Return each line of the data below exactly, omitting any pictures.
--- START ---
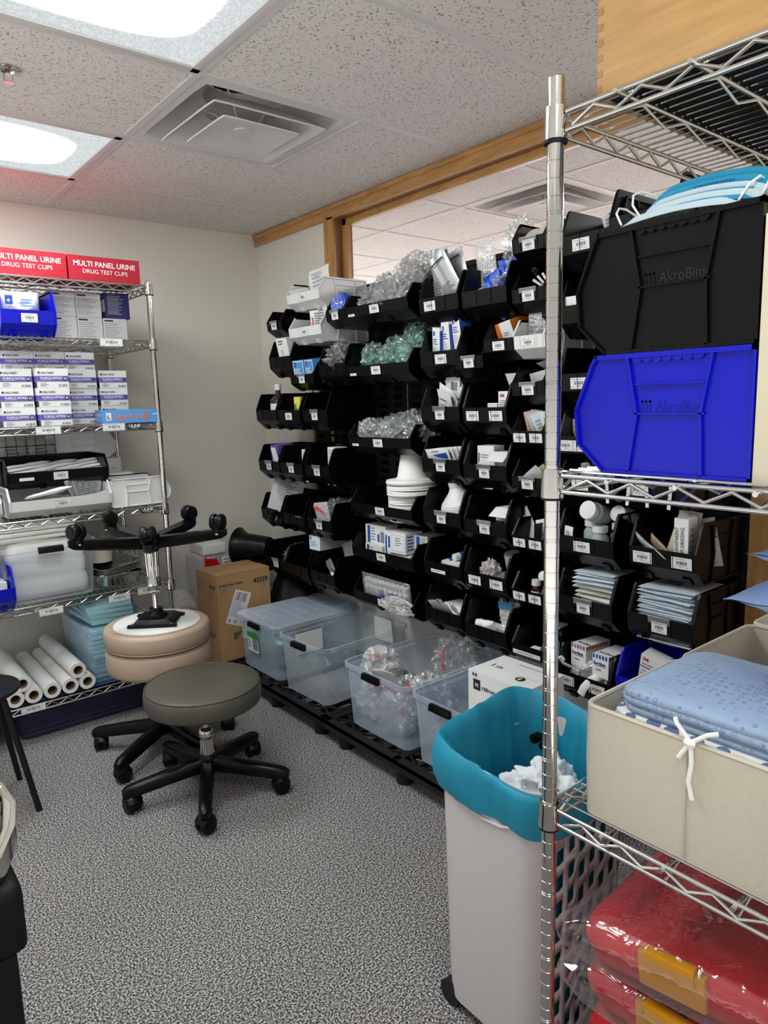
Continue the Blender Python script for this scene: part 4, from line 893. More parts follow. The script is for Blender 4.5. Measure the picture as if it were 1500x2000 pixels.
gel('white gel carton at the far right behind the others', at(X, -.145, .12, .09, 0, 0, 10), .07, .06, .13)
X = wide['big6']
for i in range(9): bottle('small white capped vial in the long plastic bag, one of a row', at(X, .15 - i * .033, .225, .045, -8), .015, .085, 'paper', 'white', .68, .85, 'white capped vials in a bag', 'purple' if i in (3, 5, 6) else 'cardg')
pouch('plastic_bag', 'long clear bag holding the row of white capped vials', .33, .12, .05, 'film', at(X, .02, .225, .035, -8), (), 31, cat='bag', n=24)
bag('crumpled clear end of the vial bag hanging over the front lip', at(X, -.10, .27, .015), .10, .022, .04, 33, 'filmw')
# --- third group
G1, G2, G3 = -1.828, -2.052, -2.247
X = B('a3', G1, 1.781, 'M', bl + 'with tall foil pouches in front of the glass', cards=[(.045, 4011)])
for i, (x, y, ry, rx, l, ln) in enumerate(((.06, .19, -2, -8, 'leftmost narrow foil pouch leaning in the top bin', .075), (.015, .18, 12, -6, 'second foil pouch from the left in the top bin', .085), (-.02, .15, 16, -2, 'foil pouch with handwriting, rear of the top bin', .11), (-.055, .20, 26, -10, 'rightmost foil pouch with ribbed printing in the top bin', .09))):
    pouch('foil_pouch', l, ln, .235, .02, 'foil', at(X, x, y, .045, rx, ry, 0), [('l', .012, .02, ln - .012, .12, 10, 'inkg'), ('r', .01, .2, ln - .01, .206, 'ink')] + ([('t', .03, .15, .035, 'Ke', 'ink', .01)] if i == 2 else []), i + 2, cat='packet')
X = B('b3', G2, 1.777, 'M', bl + 'with blue packs and a clear bag, right of the foil pouches')
t = bottle('white and blue lidded tub lying at the front of the top middle bin', at(X, .05, .19, .045, -35, 0, 20), .036, .06, 'navy', 'white', .8, 1.0, name='tub', caph=.2)
for i, (x, y, z, ry) in enumerate(((.0, .17, .04, 20), (-.04, .15, .06, 35), (-.05, .19, .02, 50), (-.02, .13, .08, 10))): pouch('blue_pack', 'crumpled blue pack %s in the top middle bin' % ('at the left', 'in the middle', 'at the right', 'at the back')[i], .075, .13, .02, 'bluecap', at(X, x, y, z, -8, ry, 10 * i), (), i + 7, group=None)
pouch('plastic_bag', 'milky clear bag standing at the left over the blue packs', .09, .22, .03, 'filmw', at(X, .055, .17, .06, 0, 10, 0), [('t', .05, .10, .012, 'LOT', 'ink')], 6, cat='bag')
bag('crinkled clear bag rising high over the blue packs against the glass', at(X, -.055, .14, .10, 0, 0, 20), .06, .05, .115, 41, 'film', sub=5)
bag('small crinkled clear bag low over the blue packs', at(X, -.04, .2, .05), .06, .05, .05, 43, 'film', sub=4)
X = B('c3', G3, 1.91, 'S', bl + 'with two cream foam pads, highest beside the near chrome post', card=4021)
for i, (x, ry) in enumerate(((.03, -25), (-.03, -32))):
    mb = MB(); mb.lathe([(.001, 0), (.034, 0), (.038, .008), (.034, .017), (.001, .018)], 'foam', 28); mb.build('foam_pad', X=at(X, x, .2, .075 + .012 * i, -55, ry), label='cream foam pad at the %s in the highest bin' % ('left' if i == 0 else 'right'), cat='pad', group='cream foam pads')
X = B('d3', G3, 1.753, 'S', bl + 'with a few small sticks, under the foam pad bin', card=4022)
for i in range(4): mb = MB(); mb.box(-.004, .004, 0, .002, 0, .06, 'paper'); mb.build('swab_packet', X=at(X, -.02 - .008 * i, .2, .07, -20, 50 - 14 * i), label='thin white swab packet beside the near chrome post', cat='packet', group='thin white swab packets')
X = B('e3', G1, 1.585, 'M', bl + 'with three tall white and blue cartons', cards=[(-.01, 4031)])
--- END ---
**Result of the task**
Continue the Blender Python script for this scene: part 4, from line 893. More parts follow. The script is for Blender 4.5. Measure the picture as if it were 1500x2000 pixels.
gel('white gel carton at the far right behind the others', at(X, -.145, .12, .09, 0, 0, 10), .07, .06, .13)
X = wide['big6']
for i in range(9): bottle('small white capped vial in the long plastic bag, one of a row', at(X, .15 - i * .033, .225, .045, -8), .015, .085, 'paper', 'white', .68, .85, 'white capped vials in a bag', 'purple' if i in (3, 5, 6) else 'cardg')
pouch('plastic_bag', 'long clear bag holding the row of white capped vials', .33, .12, .05, 'film', at(X, .02, .225, .035, -8), (), 31, cat='bag', n=24)
bag('crumpled clear end of the vial bag hanging over the front lip', at(X, -.10, .27, .015), .10, .022, .04, 33, 'filmw')
# --- third group
G1, G2, G3 = -1.828, -2.052, -2.247
X = B('a3', G1, 1.781, 'M', bl + 'with tall foil pouches in front of the glass', cards=[(.045, 4011)])
for i, (x, y, ry, rx, l, ln) in enumerate(((.06, .19, -2, -8, 'leftmost narrow foil pouch leaning in the top bin', .075), (.015, .18, 12, -6, 'second foil pouch from the left in the top bin', .085), (-.02, .15, 16, -2, 'foil pouch with handwriting, rear of the top bin', .11), (-.055, .20, 26, -10, 'rightmost foil pouch with ribbed printing in the top bin', .09))):
    pouch('foil_pouch', l, ln, .235, .02, 'foil', at(X, x, y, .045, rx, ry, 0), [('l', .012, .02, ln - .012, .12, 10, 'inkg'), ('r', .01, .2, ln - .01, .206, 'ink')] + ([('t', .03, .15, .035, 'Ke', 'ink', .01)] if i == 2 else []), i + 2, cat='packet')
X = B('b3', G2, 1.777, 'M', bl + 'with blue packs and a clear bag, right of the foil pouches')
t = bottle('white and blue lidded tub lying at the front of the top middle bin', at(X, .05, .19, .045, -35, 0, 20), .036, .06, 'navy', 'white', .8, 1.0, name='tub', caph=.2)
for i, (x, y, z, ry) in enumerate(((.0, .17, .04, 20), (-.04, .15, .06, 35), (-.05, .19, .02, 50), (-.02, .13, .08, 10))): pouch('blue_pack', 'crumpled blue pack %s in the top middle bin' % ('at the left', 'in the middle', 'at the right', 'at the back')[i], .075, .13, .02, 'bluecap', at(X, x, y, z, -8, ry, 10 * i), (), i + 7, group=None)
pouch('plastic_bag', 'milky clear bag standing at the left over the blue packs', .09, .22, .03, 'filmw', at(X, .055, .17, .06, 0, 10, 0), [('t', .05, .10, .012, 'LOT', 'ink')], 6, cat='bag')
bag('crinkled clear bag rising high over the blue packs against the glass', at(X, -.055, .14, .10, 0, 0, 20), .06, .05, .115, 41, 'film', sub=5)
bag('small crinkled clear bag low over the blue packs', at(X, -.04, .2, .05), .06, .05, .05, 43, 'film', sub=4)
X = B('c3', G3, 1.91, 'S', bl + 'with two cream foam pads, highest beside the near chrome post', card=4021)
for i, (x, ry) in enumerate(((.03, -25), (-.03, -32))):
    mb = MB(); mb.lathe([(.001, 0), (.034, 0), (.038, .008), (.034, .017), (.001, .018)], 'foam', 28); mb.build('foam_pad', X=at(X, x, .2, .075 + .012 * i, -55, ry), label='cream foam pad at the %s in the highest bin' % ('left' if i == 0 else 'right'), cat='pad', group='cream foam pads')
X = B('d3', G3, 1.753, 'S', bl + 'with a few small sticks, under the foam pad bin', card=4022)
for i in range(4): mb = MB(); mb.box(-.004, .004, 0, .002, 0, .06, 'paper'); mb.build('swab_packet', X=at(X, -.02 - .008 * i, .2, .07, -20, 50 - 14 * i), label='thin white swab packet beside the near chrome post', cat='packet', group='thin white swab packets')
X = B('e3', G1, 1.585, 'M', bl + 'with three tall white and blue cartons', cards=[(-.01, 4031)])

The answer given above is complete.